### WHAT TO PRODUCE
Reproduce every entry that follows word for word, but omit the images.

### GIVEN DATA
------

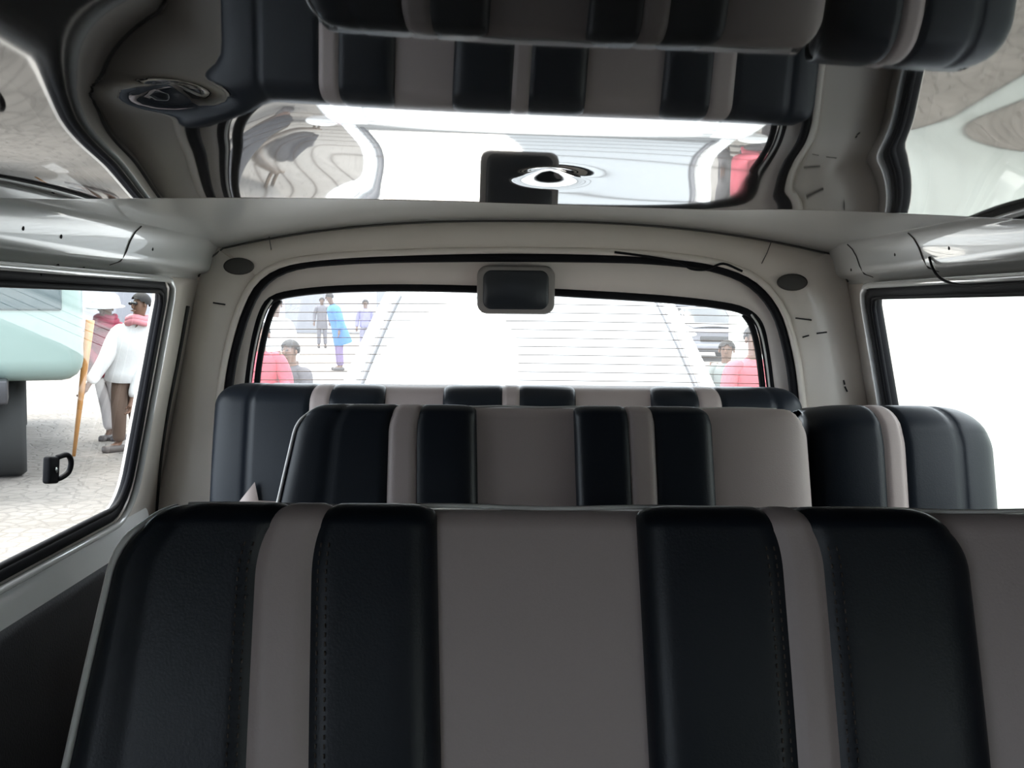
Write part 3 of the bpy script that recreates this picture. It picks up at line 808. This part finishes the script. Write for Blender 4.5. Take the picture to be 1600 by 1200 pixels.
def sit(px, d, yaw=0.0, seat=0.40, k=1.0):
    x = at(px, 480, d).x; s0 = seat
    loc = dict(pelvis=(0, 0.02, s0 + .10), spine=(0, 0, s0 + .27), chest=(0, -0.03, s0 + .46), neck=(0, -0.05, s0 + .62), jaw=(0, -0.08, s0 + .69), skull=(0, -0.08, s0 + .77),
               sh_l=(0.18, -0.04, s0 + .56), el_l=(0.25, -0.12, s0 + .30), wr_l=(0.14, -0.34, s0 + .22), sh_r=(-0.18, -0.04, s0 + .56), el_r=(-0.25, -0.12, s0 + .30), wr_r=(-0.14, -0.34, s0 + .22),
               hip_l=(0.09, -0.02, s0 + .07), kn_l=(0.12, -0.42, s0 + .08), an_l=(0.12, -0.40, 0.08), hip_r=(-0.09, -0.02, s0 + .07), kn_r=(-0.12, -0.42, s0 + .08), an_r=(-0.12, -0.40, 0.08))
    ca, sa = math.cos(yaw), math.sin(yaw)
    return {n: Vector((x + k * (a * ca - b * sa), d + k * (a * sa + b * ca), k * c)) for n, (a, b, c) in loc.items()}
def stool(px, d, yaw, seat, lab):
    x = at(px, 480, d).x
    e = empty('stool', (x, d, 0), lab, 'stool'); seat -= 0.085
    m = MB(); m.box((0, 0, seat - 0.03), (0.34, 0.30, 0.04), 0.01); m.build('seat', mat('worn_wood', (0.16, 0.11, 0.07), 0.7), e)
    for a in (-0.13, 0.13):
        for b in (-0.11, 0.11):
            m = MB(); m.tube([(a, b, seat - 0.05), (a * 1.15, b * 1.15, 0)], 0.016, 8); m.build('leg', mat('worn_wood', (0.16, 0.11, 0.07), 0.7), e)

SK = (0.16, 0.085, 0.055); SK2 = (0.11, 0.06, 0.04); HR = (0.012, 0.01, 0.01)
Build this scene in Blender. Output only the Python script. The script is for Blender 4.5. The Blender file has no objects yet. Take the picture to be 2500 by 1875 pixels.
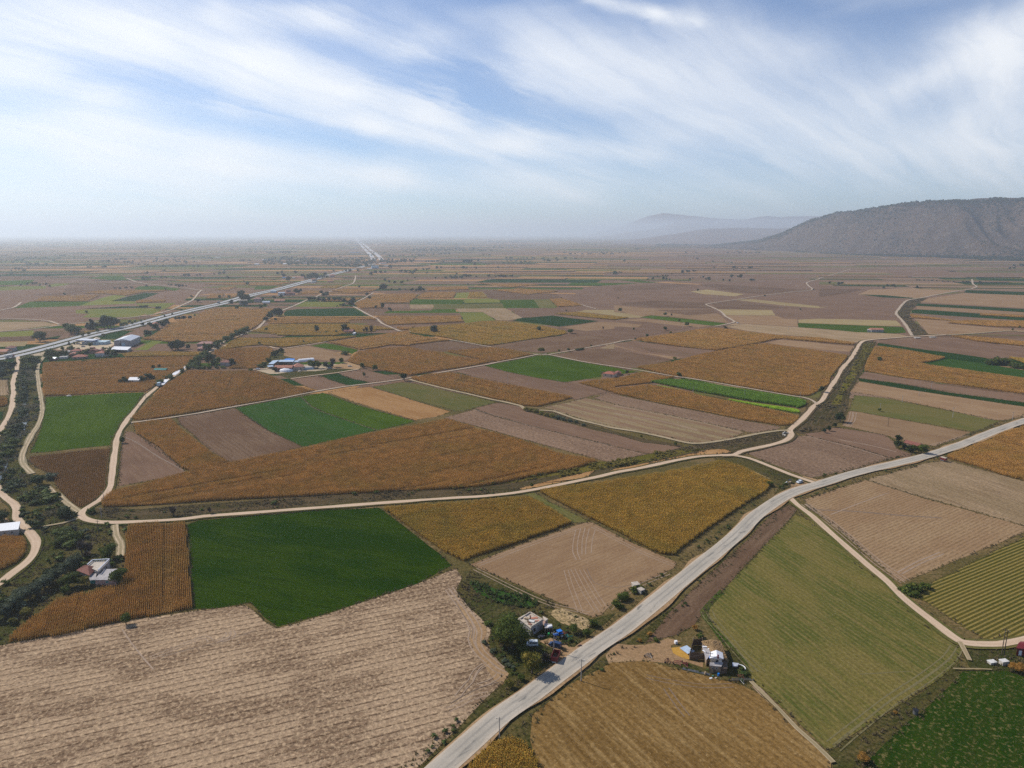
import bpy, bmesh, math, random
import numpy as np
from mathutils import Vector, Matrix, noise as mnoise

random.seed(7)
RNG = np.random.default_rng(11)
SC = bpy.context.scene
COL = SC.collection

# ------------------------------------------------------------------ camera
CAM_H = 140.0
F_PX = 1720.0            # focal length in pixels of the 2500 px wide photograph
HORIZON = 570.0
PITCH = math.atan((937.5 - HORIZON) / F_PX)
SP, CP = math.sin(PITCH), math.cos(PITCH)
cam_data = bpy.data.cameras.new('camera')
cam = bpy.data.objects.new('camera', cam_data)
COL.objects.link(cam)
cam.location = (0, 0, CAM_H)
cam.rotation_euler = (math.radians(90) - PITCH, 0, 0)
cam_data.sensor_fit = 'HORIZONTAL'
cam_data.sensor_width = 36.0
cam_data.lens = 36.0 * F_PX / 2500.0
cam_data.clip_start = 1.0
cam_data.clip_end = 200000.0
SC.camera = cam

# ------------------------------------------------------------------ render settings
SC.view_settings.view_transform = 'Standard'
SC.view_settings.look = 'None'
SC.view_settings.gamma = 1.0
SC.view_settings.use_curve_mapping = False
SC.view_settings.exposure = 0.02
SC.render.engine = 'CYCLES'
SC.cycles.max_bounces = 6
SC.cycles.diffuse_bounces = 2
SC.cycles.glossy_bounces = 2
SC.cycles.transmission_bounces = 3
SC.cycles.transparent_max_bounces = 8
SC.cycles.volume_bounces = 1
SC.cycles.use_denoising = False      # the fine grain of the fields survives

# ------------------------------------------------------------------ light
SUN_EL = math.radians(41)
SUN_AZ = math.atan2(-0.876, 0.482)          # clockwise from +Y
SUN_DIR = Vector((math.sin(SUN_AZ) * math.cos(SUN_EL), math.cos(SUN_AZ) * math.cos(SUN_EL), math.sin(SUN_EL)))
sun_data = bpy.data.lights.new('sun', 'SUN')
sun_data.energy = 4.9
sun_data.angle = math.radians(0.6)
sun_data.color = (1.0, 0.93, 0.83)
sun = bpy.data.objects.new('sun', sun_data)
sun.rotation_euler = (-SUN_DIR).to_track_quat('-Z', 'Y').to_euler()
sun.location = (0, 0, 3000)
COL.objects.link(sun)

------

### SOLUTION TO THIS PROBLEM
Write part 3 of the bpy script that recreates this picture. It picks up at line 808. This part finishes the script. Write for Blender 4.5. Take the picture to be 1600 by 1200 pixels.
def sit(px, d, yaw=0.0, seat=0.40, k=1.0):
    x = at(px, 480, d).x; s0 = seat
    loc = dict(pelvis=(0, 0.02, s0 + .10), spine=(0, 0, s0 + .27), chest=(0, -0.03, s0 + .46), neck=(0, -0.05, s0 + .62), jaw=(0, -0.08, s0 + .69), skull=(0, -0.08, s0 + .77),
               sh_l=(0.18, -0.04, s0 + .56), el_l=(0.25, -0.12, s0 + .30), wr_l=(0.14, -0.34, s0 + .22), sh_r=(-0.18, -0.04, s0 + .56), el_r=(-0.25, -0.12, s0 + .30), wr_r=(-0.14, -0.34, s0 + .22),
               hip_l=(0.09, -0.02, s0 + .07), kn_l=(0.12, -0.42, s0 + .08), an_l=(0.12, -0.40, 0.08), hip_r=(-0.09, -0.02, s0 + .07), kn_r=(-0.12, -0.42, s0 + .08), an_r=(-0.12, -0.40, 0.08))
    ca, sa = math.cos(yaw), math.sin(yaw)
    return {n: Vector((x + k * (a * ca - b * sa), d + k * (a * sa + b * ca), k * c)) for n, (a, b, c) in loc.items()}
def stool(px, d, yaw, seat, lab):
    x = at(px, 480, d).x
    e = empty('stool', (x, d, 0), lab, 'stool'); seat -= 0.085
    m = MB(); m.box((0, 0, seat - 0.03), (0.34, 0.30, 0.04), 0.01); m.build('seat', mat('worn_wood', (0.16, 0.11, 0.07), 0.7), e)
    for a in (-0.13, 0.13):
        for b in (-0.11, 0.11):
            m = MB(); m.tube([(a, b, seat - 0.05), (a * 1.15, b * 1.15, 0)], 0.016, 8); m.build('leg', mat('worn_wood', (0.16, 0.11, 0.07), 0.7), e)

SK = (0.16, 0.085, 0.055); SK2 = (0.11, 0.06, 0.04); HR = (0.012, 0.01, 0.01)
Build this scene in Blender. Output only the Python script. The script is for Blender 4.5. The Blender file has no objects yet. Take the picture to be 2500 by 1875 pixels.
import bpy, bmesh, math, random
import numpy as np
from mathutils import Vector, Matrix, noise as mnoise

random.seed(7)
RNG = np.random.default_rng(11)
SC = bpy.context.scene
COL = SC.collection

# ------------------------------------------------------------------ camera
CAM_H = 140.0
F_PX = 1720.0            # focal length in pixels of the 2500 px wide photograph
HORIZON = 570.0
PITCH = math.atan((937.5 - HORIZON) / F_PX)
SP, CP = math.sin(PITCH), math.cos(PITCH)
cam_data = bpy.data.cameras.new('camera')
cam = bpy.data.objects.new('camera', cam_data)
COL.objects.link(cam)
cam.location = (0, 0, CAM_H)
cam.rotation_euler = (math.radians(90) - PITCH, 0, 0)
cam_data.sensor_fit = 'HORIZONTAL'
cam_data.sensor_width = 36.0
cam_data.lens = 36.0 * F_PX / 2500.0
cam_data.clip_start = 1.0
cam_data.clip_end = 200000.0
SC.camera = cam

# ------------------------------------------------------------------ render settings
SC.view_settings.view_transform = 'Standard'
SC.view_settings.look = 'None'
SC.view_settings.gamma = 1.0
SC.view_settings.use_curve_mapping = False
SC.view_settings.exposure = 0.02
SC.render.engine = 'CYCLES'
SC.cycles.max_bounces = 6
SC.cycles.diffuse_bounces = 2
SC.cycles.glossy_bounces = 2
SC.cycles.transmission_bounces = 3
SC.cycles.transparent_max_bounces = 8
SC.cycles.volume_bounces = 1
SC.cycles.use_denoising = False      # the fine grain of the fields survives

# ------------------------------------------------------------------ light
SUN_EL = math.radians(41)
SUN_AZ = math.atan2(-0.876, 0.482)          # clockwise from +Y
SUN_DIR = Vector((math.sin(SUN_AZ) * math.cos(SUN_EL), math.cos(SUN_AZ) * math.cos(SUN_EL), math.sin(SUN_EL)))
sun_data = bpy.data.lights.new('sun', 'SUN')
sun_data.energy = 4.9
sun_data.angle = math.radians(0.6)
sun_data.color = (1.0, 0.93, 0.83)
sun = bpy.data.objects.new('sun', sun_data)
sun.rotation_euler = (-SUN_DIR).to_track_quat('-Z', 'Y').to_euler()
sun.location = (0, 0, 3000)
COL.objects.link(sun)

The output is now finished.